After embattled UKIP leader Henry Bolton was shown by Michael Crick of Channel 4 News to have falsified his degree qualification claims - one BA was entirely fictitious and the other a creative reinterpretation of an NVQ Level 6 - he might have hoped that there would be no more embarrassing revelations regarding his CV. I have to tell The Great Man that his hopes are about to be dashed - because there is more bad news to come.
Information has been received showing that Bolton’s Army career was mostly as fictitious as the BA from Sandhurst, which does not award such degrees.

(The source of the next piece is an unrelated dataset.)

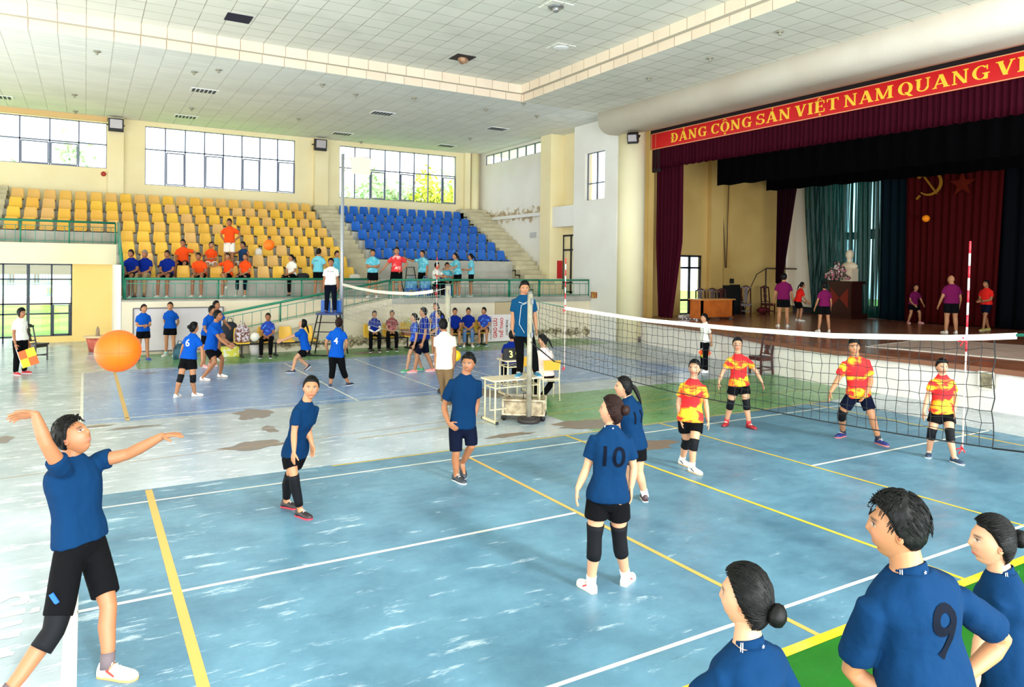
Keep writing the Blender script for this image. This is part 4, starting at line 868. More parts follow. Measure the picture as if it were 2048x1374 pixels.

His CV, published on LinkedIn, claims that he was a “Trooper and NCO” in the Royal Hussars from 1979 to 1990. However, a Forces Reunited search shows that, while there is a Henry Bolton who served with the Royal Hussars, it was someone who served between 1950 and 1952 (probably a National Serviceman) - before Bolton was born. There is no record of his having served in the Royal Hussars.
Then comes Bolton’s claim regarding the Territorial Army. His CV states that he was an “Infantry Company Commander and Military Intelligence Officer” between 1990 and 2000. However, I am reliably informed that in 1992, he was recorded as being “Territorial Army Group A - Reserve Officer” on probation. He cannot have been in both roles at the same time, so which was the real one?
It has been put to me that this item on Bolton’s CV is invention.
As for his having been a “Military Intelligence Commander” in Bosnia, it appears that there was no-one of his name who served in the Army in that campaign at that time. British troops initially served in Bosnia as part of UNPROFOR, and later as part of EUFOR, and there was only one British commander at that time, Colonel Bob Stewart (now an MP). This is another part of Bolton’s CV that appears to be wholly fictitious.
Another dead giveaway is that Bolton claims, among other embellishments, to have been a “Chieftain tank crewman”. If he had been, he would not have been an “Infantry Company Commander” at the same time. Ditto the “French Commando” claim. And as for “Jungle Warfare”, well, let’s not say any more. This is more fiction.
Bolton did, though, have a walk-on part in the aftermath of the former Yugoslavia: he appeared as a witness in the trial of a Macedonian official who was up before the International Criminal Tribunal for the former Yugoslavia (ICTY). That was part of his secondment from the Thames Valley Police.
Sadly, this highpoint of his involvement did not go so well: the Macedonian official was cleared and walked from the court a free man.
And there are other claims in Bolton’s CV that do not stack up.
It is becoming clear that the appetite for lying, as exemplified by Nigel “Thirsty” Farage, and falsification, as employed by Paul “Bad Bootle Meff” Nuttall, may be rather more widespread in UKIP. Henry Bolton is a prime example. He is not a credible party leader - the problem for the Kippers is that no-one else who wants the job is, either.